Law Office of Leila Freijy PLLC
Immigration & Compliance Law 
Caution Against Travel Outside U.S. for Those Needing New U.S. Visas

Since the "Buy American, Hire American" Executive Order that was issued in April 2017 and the Department of State announcement instituting "extreme vetting" in May 2017, we have been seeing an increased number of individuals being selected for Administrative Processing, or 221(g), by U.S. Consulates abroad when applying for new U.S. visas.

Administrative Processing involves conducting background checks on visa applicants for various reasons.  When selected for administrative processing, the visa application process at a U.S. Consulate abroad, which typically takes about 1 week, can result in delays of several weeks or even months during which the individual has no way of returning to the U.S. or resuming his/ her employment.

In the past, Administrative Processing was mainly reserved for the following:
  • Applicants who were Muslim or from Muslim countries.
  • Applicants with degrees in Aerospace or Nuclear Engineering or Materials Science.
  • An applicant with a name similar to one on a watch list.
This is no longer the case.  U.S. Consulates abroad have been selecting an increased number of applicants for administrative processing for no apparent reason.  This has resulted in some visa applicants being stranded outside of the U.S. for several months.

With the holiday season coming up, foreign nationals who plan to travel abroad should think long and hard about whether to leave the U.S. if their travel would entail an application for a new U.S. visa stamp in their passports.

Individuals who already have valid U.S. visas should be able to travel internationally with relative ease, but should ensure that they are carrying with them all the necessary documents.

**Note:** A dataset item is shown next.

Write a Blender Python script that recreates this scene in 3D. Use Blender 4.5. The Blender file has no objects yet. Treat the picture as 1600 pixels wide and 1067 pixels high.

H-1B employees will need to carry the following with them:
  1. Valid foreign passport.
  2. Valid H-1B visa stamp (even if it is in the name of a prior employer).
  3. Original I-797A (Approval Notice) for current H-1B status (naming the current employer).
  4. Copy of H-1B petition.
  5. Copies of 3-4 recent pay stubs (evidencing on-going employment with the current H-1B employer).
  6. An up-to-date letter of employment confirmation from the employer and an up-to-date letter from the end-client site should not be necessary.
F-1 students will need to carry the following with them:
  1. Valid foreign passport.
  2. Valid F-1 visa stamp (even if it is in the name of a prior university).
  3. I-20 endorsed for travel, listing the current employer and issued within 6 mo. of the proposed date of return to the U.S.
  4. Current EAD card (if the student is under OPT - Optional Practical Training).
  5. Copies of 3-4 recent pay stubs (evidencing maintenance of status through employment with the company listed on the I-20).
L-1 employees will need to carry the following with them:
  1. Valid foreign passport.
  2. Valid L-1 visa stamp in the name of the current employer.
  3. Copy of I-129S endorsed by a U.S. Consulate abroad (for Blanket L petitions) or original I-797A Approval Notice (for individual L-1 petitions).
  4. Copy of the L-1 petition (for individual L-1 petitions only).
  5. Copies of 3-4 recent pay stubs.
TN employees will need to carry the following with them:
  1. Valid foreign passport.
  2. Valid TN-2 visa stamp (for Mexican citizens only).
  3. Current I-94 card showing TN status (or printout of I-94 from if issued an electronic I-94).
  4. Copies of 3-4 recent pay stubs.
Dependent family members (those in H-4, F-2, L-2, TD status, etc.) should only need to carry their valid foreign passports and valid dependent visa stamps (even if the visa indicates a former employer or university for the principal beneficiary).

Individuals who have a pending I-485 application and have been issued an Advance Parole document (I-512 or EAD/AP combo card) just need to carry that document in order to return to the U.S.

If you have an employee in a nonimmigrant status not listed above who plans to travel internationally, please have them contact me and I will advise them regarding the documents to carry while traveling abroad.

This immigration alert is only being provided to company representatives, but I encourage you to share it with your foreign national workforce and to impress upon them the risk of travel outside of the U.S. if they will need to apply for a U.S. visa while they are abroad.